Edit: in case useful to someone reading, right now I have an IP assigned out of this block:

    NetRange:       172.32.0.0 - 172.63.255.255
    CIDR:           172.32.0.0/11
    NetName:        TMO9
    NetHandle:      NET-172-32-0-0-1
Edit edit: in the network record is a link to the self-reported geo data, I missed that.

    Comment:        Geofeed https://raw.githubusercontent.com/tmobile/tmus-geofeed/main/tmus-geo-ip.txt




If you're behind a big CGNAT and Google knows it, they might intentionally return multiple addresses to have more capacity.

Each service port (IP:Port) can only receive 64k connections from each NAT IP, returning more IPs from DNS makes more connections available.
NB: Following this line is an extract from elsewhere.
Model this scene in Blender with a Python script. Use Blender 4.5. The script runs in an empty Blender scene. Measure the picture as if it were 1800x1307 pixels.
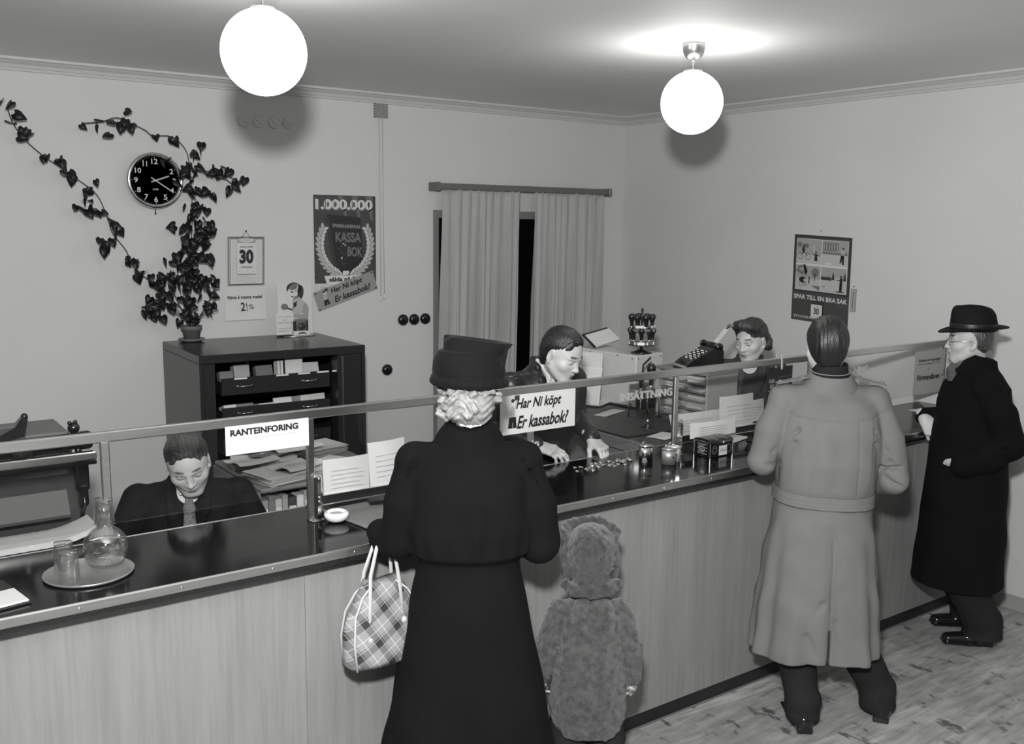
import bpy, math, random
import numpy as np
from mathutils import Matrix, Vector
C = bpy.context.scene.collection
SC = bpy.context.scene
PI = math.pi
# ---------------------------------------------------------------- camera
CAM = np.array([-5.2654, -5.8552, 2.1051]); YAW, PITCH, ROLL = 0.6205, 0.1538, 0.0115
_f = np.array([math.sin(YAW)*math.cos(PITCH), math.cos(YAW)*math.cos(PITCH), -math.sin(PITCH)])
_r = np.array([math.cos(YAW), -math.sin(YAW), 0.0]); _u = np.cross(_r, _f)
_r2 = math.cos(ROLL)*_r+math.sin(ROLL)*_u; _u2 = -math.sin(ROLL)*_r+math.cos(ROLL)*_u
cam = bpy.data.cameras.new('camera'); co = bpy.data.objects.new('camera', cam); C.objects.link(co)
M = Matrix(((_r2[0], _u2[0], -_f[0], CAM[0]), (_r2[1], _u2[1], -_f[1], CAM[1]), (_r2[2], _u2[2], -_f[2], CAM[2]), (0, 0, 0, 1)))
co.matrix_world = M
cam.sensor_width = 36.0; cam.lens = 36.0*1687.06/1800.0; cam.clip_start = .05
SC.camera = co
# ---------------------------------------------------------------- light and exposure
SC.view_settings.view_transform = 'Standard'; SC.view_settings.look = 'None'
SC.view_settings.exposure = 0.0; SC.view_settings.gamma = 1.0; SC.view_settings.use_curve_mapping = False
w = bpy.data.worlds.new('world'); SC.world = w; w.use_nodes = True
w.node_tree.nodes['Background'].inputs[0].default_value = (.5, .5, .5, 1); w.node_tree.nodes['Background'].inputs[1].default_value = 0.02
# the photographer's flash, held above the camera
fl = bpy.data.lights.new('flash', 'AREA'); fl.shape = 'DISK'; fl.size = .17; fl.energy = 180; fl.spread = PI
fo = bpy.data.objects.new('flash', fl); C.objects.link(fo); fo.location = (-5.25, -5.72, 2.555)
fo.rotation_euler = Vector((.64, .75, -.16)).to_track_quat('-Z', 'Y').to_euler()
try:
    SC.cycles.use_denoising = True
    SC.cycles.max_bounces = 8; SC.cycles.diffuse_bounces = 3; SC.cycles.glossy_bounces = 4; SC.cycles.transmission_bounces = 8; SC.cycles.transparent_max_bounces = 12
    SC.cycles.caustics_refractive = False; SC.cycles.caustics_reflective = False; SC.cycles.sample_clamp_indirect = 3
except Exception: pass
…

Google is a very popular service, so it makes sense to do. (Less so for v6, though)

Alternately, if they can't get a good feel for where you are, returning A records for multiple locations makes sense, too.

No idea why 4 AAAA vs 6 A; Google runs dual stacked and I'd expect the same number of records for both; IIRC, 8 AAAA will usually fit in a 512 byte udp reply, and anyway DNS64 might expand As into AAAAs, so you have to gauge sizes with those anyway.


> Each service port (IP:Port) can only receive 64k connections from each NAT IP

Interestingly, for Tor, the lowest common denominator local port exhaustion threshold at exit is 16384.